=== DATASET CONTENT ===

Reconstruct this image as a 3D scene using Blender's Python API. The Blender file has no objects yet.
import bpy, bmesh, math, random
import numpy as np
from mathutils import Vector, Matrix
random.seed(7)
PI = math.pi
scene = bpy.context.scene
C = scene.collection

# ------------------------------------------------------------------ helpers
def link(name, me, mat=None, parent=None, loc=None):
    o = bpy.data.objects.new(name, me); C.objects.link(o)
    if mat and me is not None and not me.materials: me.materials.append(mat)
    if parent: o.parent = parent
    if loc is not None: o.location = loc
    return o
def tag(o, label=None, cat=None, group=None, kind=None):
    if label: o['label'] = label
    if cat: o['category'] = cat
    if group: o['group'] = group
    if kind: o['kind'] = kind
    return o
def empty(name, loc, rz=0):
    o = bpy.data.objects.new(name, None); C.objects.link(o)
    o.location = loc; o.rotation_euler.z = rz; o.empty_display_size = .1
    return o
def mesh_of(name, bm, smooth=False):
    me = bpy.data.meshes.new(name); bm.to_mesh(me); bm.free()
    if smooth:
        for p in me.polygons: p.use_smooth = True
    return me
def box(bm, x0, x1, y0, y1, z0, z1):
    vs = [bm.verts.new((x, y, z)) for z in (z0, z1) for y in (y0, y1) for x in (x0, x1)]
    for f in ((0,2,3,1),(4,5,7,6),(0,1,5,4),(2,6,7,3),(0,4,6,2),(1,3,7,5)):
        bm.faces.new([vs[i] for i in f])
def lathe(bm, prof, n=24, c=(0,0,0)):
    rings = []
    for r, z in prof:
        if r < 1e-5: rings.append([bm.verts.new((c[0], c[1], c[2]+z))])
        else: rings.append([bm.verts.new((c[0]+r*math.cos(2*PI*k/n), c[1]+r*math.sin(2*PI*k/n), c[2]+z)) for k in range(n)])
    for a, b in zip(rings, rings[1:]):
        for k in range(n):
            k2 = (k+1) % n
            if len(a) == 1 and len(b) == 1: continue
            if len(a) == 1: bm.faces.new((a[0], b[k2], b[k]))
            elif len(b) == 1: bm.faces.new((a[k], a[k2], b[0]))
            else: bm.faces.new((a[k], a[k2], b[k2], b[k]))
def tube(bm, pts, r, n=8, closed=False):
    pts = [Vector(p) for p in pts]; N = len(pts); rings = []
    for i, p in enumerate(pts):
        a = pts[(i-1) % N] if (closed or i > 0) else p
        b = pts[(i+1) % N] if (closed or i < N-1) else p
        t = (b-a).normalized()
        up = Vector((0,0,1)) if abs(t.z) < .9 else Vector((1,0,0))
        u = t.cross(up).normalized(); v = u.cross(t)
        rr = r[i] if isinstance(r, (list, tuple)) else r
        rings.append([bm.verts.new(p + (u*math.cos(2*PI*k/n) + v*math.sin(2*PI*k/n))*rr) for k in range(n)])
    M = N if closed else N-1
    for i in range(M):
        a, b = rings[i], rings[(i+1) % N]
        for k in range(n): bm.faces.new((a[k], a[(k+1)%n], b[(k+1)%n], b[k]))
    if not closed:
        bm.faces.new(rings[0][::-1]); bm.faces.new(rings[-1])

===

Quote exactly the stretch of lines above that starts at the first one and ends at the line with "C = scene.collection", and nothing beyond it.

Reconstruct this image as a 3D scene using Blender's Python API. The Blender file has no objects yet.
import bpy, bmesh, math, random
import numpy as np
from mathutils import Vector, Matrix
random.seed(7)
PI = math.pi
scene = bpy.context.scene
C = scene.collection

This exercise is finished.